地方都市、という設定で工場があったのはどこの街かはわからないけど、パオトウでロケだったみたい、雪も降る土地。南方から飛行機で行く、中国は広い。
夫婦は、出稼ぎで広州の方、なのかな、南の沿岸部の方に出る。「謝謝!チャイニーズ」で描写されていたような、改革開放、イケイケどんどんの雰囲気。出稼ぎ労働者の、工場を改造したような住まいのすぐそばには、ニョキニョキと高層マンションが。そこに不良少年少女がチャラチャラ遊ぶ描写が出てきて、高そうなバイク無駄にふかして乗り回って、中国も変わったな~と(中国人でない私でも感慨深いものがあった)。
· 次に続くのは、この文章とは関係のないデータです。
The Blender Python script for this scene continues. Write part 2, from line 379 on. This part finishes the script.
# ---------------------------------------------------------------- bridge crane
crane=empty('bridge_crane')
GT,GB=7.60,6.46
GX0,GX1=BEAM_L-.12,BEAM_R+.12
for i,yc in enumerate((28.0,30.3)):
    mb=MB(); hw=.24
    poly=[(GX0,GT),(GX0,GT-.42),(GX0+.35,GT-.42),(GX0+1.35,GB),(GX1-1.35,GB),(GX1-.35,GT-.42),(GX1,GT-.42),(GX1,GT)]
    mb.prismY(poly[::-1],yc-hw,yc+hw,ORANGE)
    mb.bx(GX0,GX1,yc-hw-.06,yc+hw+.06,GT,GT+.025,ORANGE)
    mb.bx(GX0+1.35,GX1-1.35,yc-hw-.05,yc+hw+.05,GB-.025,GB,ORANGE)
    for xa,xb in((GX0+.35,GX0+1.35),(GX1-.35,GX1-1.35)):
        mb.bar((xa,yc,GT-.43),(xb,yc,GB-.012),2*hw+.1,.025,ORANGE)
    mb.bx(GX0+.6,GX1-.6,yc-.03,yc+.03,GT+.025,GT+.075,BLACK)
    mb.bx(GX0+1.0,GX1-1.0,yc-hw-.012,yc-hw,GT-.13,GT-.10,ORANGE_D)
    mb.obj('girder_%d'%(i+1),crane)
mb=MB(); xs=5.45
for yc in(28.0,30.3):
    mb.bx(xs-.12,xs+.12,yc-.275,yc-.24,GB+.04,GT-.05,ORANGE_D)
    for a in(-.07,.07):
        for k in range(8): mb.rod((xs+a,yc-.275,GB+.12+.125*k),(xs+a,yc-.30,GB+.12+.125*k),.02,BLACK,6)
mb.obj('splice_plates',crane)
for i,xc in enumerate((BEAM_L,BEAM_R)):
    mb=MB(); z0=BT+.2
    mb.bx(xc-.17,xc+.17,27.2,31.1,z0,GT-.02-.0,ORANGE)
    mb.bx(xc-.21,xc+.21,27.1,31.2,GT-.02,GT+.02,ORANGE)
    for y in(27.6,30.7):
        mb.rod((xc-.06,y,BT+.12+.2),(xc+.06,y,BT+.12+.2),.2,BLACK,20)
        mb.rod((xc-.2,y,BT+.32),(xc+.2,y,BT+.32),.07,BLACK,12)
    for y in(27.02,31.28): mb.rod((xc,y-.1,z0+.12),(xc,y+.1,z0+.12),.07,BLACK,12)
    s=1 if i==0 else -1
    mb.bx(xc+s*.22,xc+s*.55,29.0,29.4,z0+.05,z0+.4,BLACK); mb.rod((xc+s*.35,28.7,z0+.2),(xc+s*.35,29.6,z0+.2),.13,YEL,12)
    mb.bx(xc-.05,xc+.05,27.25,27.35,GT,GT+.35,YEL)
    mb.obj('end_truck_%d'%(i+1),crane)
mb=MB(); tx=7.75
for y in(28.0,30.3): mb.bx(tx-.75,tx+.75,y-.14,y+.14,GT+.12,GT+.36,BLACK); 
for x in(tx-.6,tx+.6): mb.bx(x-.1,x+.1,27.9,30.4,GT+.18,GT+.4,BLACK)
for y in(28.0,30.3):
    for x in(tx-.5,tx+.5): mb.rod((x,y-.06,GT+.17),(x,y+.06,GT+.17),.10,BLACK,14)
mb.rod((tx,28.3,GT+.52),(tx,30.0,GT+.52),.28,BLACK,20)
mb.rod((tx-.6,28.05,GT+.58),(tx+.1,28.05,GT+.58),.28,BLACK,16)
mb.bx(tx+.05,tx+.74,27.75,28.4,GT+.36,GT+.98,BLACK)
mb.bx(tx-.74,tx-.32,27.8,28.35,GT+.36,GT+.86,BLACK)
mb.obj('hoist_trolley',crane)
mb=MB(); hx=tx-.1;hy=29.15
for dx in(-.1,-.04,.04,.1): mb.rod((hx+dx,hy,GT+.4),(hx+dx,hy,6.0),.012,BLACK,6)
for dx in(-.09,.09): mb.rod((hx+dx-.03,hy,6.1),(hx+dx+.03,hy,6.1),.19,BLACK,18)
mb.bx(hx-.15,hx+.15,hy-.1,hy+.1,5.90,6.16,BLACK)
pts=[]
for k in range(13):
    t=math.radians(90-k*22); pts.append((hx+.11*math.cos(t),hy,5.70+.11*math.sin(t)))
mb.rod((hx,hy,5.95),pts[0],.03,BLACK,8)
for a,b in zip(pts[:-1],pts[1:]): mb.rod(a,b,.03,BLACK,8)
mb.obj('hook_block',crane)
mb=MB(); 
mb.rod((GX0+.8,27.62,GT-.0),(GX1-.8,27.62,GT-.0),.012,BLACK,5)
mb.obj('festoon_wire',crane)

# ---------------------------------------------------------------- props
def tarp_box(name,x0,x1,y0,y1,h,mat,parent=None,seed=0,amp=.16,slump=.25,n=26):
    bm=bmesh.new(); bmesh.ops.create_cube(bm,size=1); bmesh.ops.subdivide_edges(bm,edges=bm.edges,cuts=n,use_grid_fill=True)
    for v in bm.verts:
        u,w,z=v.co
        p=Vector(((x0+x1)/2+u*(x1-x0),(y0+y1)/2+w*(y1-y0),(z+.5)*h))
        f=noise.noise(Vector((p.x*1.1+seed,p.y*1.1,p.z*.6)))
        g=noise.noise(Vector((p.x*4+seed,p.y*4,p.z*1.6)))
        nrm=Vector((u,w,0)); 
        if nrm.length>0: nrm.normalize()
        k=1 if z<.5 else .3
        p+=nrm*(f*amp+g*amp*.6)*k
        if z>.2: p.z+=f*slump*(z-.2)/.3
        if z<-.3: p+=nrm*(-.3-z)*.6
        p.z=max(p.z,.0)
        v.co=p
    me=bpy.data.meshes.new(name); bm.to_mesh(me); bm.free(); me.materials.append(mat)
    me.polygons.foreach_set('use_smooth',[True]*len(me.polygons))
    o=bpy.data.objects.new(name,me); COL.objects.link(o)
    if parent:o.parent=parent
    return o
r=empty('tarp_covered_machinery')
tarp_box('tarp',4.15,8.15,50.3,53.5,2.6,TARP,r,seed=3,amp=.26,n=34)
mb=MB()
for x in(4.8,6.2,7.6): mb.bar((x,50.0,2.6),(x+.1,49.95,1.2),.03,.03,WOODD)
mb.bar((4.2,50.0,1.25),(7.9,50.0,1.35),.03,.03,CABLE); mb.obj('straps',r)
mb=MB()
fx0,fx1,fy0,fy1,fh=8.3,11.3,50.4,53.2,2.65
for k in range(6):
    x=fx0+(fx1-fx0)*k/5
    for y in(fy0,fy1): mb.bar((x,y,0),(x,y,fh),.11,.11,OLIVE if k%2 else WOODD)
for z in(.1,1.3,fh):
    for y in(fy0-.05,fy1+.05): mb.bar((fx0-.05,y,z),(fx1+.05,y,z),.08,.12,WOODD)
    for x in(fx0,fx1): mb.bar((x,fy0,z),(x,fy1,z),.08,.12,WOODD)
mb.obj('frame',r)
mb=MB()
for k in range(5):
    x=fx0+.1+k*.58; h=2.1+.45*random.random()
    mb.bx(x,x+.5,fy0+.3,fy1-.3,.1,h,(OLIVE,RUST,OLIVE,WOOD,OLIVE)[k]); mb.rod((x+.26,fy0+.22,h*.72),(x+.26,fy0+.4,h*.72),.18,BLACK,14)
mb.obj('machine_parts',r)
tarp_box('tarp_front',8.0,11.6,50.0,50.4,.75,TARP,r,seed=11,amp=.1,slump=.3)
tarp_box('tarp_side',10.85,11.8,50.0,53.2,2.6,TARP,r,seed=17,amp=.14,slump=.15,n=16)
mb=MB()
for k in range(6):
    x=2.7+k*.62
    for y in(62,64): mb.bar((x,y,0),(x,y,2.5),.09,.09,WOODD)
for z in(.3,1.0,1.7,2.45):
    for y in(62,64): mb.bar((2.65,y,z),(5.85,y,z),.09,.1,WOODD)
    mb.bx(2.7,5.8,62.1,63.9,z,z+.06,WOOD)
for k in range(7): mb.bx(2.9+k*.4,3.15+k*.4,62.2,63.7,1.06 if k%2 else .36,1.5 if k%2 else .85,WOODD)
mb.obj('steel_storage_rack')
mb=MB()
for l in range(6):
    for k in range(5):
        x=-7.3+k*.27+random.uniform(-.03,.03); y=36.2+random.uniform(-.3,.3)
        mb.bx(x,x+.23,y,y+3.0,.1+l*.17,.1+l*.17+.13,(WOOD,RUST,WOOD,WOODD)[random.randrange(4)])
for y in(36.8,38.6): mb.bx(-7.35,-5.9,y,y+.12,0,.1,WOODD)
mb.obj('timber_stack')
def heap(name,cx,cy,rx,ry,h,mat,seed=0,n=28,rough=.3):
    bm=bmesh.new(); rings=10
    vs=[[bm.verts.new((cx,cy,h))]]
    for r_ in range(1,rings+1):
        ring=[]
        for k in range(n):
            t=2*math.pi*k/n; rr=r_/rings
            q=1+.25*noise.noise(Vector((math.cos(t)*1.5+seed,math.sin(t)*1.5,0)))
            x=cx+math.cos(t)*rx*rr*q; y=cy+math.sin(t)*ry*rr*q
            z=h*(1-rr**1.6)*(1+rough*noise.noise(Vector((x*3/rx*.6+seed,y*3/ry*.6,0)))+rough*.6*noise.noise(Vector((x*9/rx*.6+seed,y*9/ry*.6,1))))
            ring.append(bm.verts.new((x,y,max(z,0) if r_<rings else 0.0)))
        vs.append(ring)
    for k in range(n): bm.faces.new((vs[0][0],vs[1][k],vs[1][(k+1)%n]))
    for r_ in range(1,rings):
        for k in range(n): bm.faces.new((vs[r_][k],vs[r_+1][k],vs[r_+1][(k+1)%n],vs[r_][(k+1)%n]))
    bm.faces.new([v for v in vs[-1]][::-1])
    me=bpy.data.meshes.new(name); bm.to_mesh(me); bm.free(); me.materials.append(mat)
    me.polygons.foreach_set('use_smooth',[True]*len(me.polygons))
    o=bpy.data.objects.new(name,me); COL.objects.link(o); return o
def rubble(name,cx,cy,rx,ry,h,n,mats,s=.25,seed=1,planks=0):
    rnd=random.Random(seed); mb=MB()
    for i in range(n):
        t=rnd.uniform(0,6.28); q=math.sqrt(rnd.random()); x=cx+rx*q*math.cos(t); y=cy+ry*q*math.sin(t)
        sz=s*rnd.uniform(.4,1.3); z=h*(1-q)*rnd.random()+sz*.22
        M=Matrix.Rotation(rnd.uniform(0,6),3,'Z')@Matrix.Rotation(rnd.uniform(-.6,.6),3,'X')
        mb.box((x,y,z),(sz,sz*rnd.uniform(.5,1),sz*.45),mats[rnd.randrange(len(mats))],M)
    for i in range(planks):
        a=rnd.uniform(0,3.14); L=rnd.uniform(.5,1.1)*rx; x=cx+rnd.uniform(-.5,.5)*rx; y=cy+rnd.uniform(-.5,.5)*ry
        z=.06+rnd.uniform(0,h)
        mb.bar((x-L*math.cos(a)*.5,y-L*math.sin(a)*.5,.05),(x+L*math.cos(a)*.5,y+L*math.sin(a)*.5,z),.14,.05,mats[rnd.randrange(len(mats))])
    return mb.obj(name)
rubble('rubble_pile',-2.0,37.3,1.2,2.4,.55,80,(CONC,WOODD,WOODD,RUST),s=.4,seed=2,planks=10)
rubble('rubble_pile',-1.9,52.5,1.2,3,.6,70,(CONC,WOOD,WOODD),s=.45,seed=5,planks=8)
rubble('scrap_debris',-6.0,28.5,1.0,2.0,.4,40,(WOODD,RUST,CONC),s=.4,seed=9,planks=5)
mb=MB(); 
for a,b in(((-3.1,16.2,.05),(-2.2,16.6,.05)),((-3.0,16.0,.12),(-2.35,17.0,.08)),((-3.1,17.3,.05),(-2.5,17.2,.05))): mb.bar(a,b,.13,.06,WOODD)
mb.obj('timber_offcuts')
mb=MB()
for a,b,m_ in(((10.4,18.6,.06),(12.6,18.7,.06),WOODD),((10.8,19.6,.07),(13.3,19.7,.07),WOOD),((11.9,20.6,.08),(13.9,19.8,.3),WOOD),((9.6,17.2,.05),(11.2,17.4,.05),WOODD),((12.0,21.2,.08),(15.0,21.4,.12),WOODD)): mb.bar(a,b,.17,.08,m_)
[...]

それでも不良少年少女たちにご飯の差し入れをするリーユン。こういう昔から変わらない行動様式の(人情味あふれる中国)、親世代のモヤモヤ感が描かれていて、無性に泣けたわ。
ご飯の話でいうと、食卓の真白い饅頭(肉まんの皮だけのやつ)。二人の”息子”の誕生日のケーキに「バラが乗っている」ささやかなぜいたく。南方の家の、あまり衛生的でなさそうな台所でトントンと刻む野菜。台所と食卓のシーンも見もの。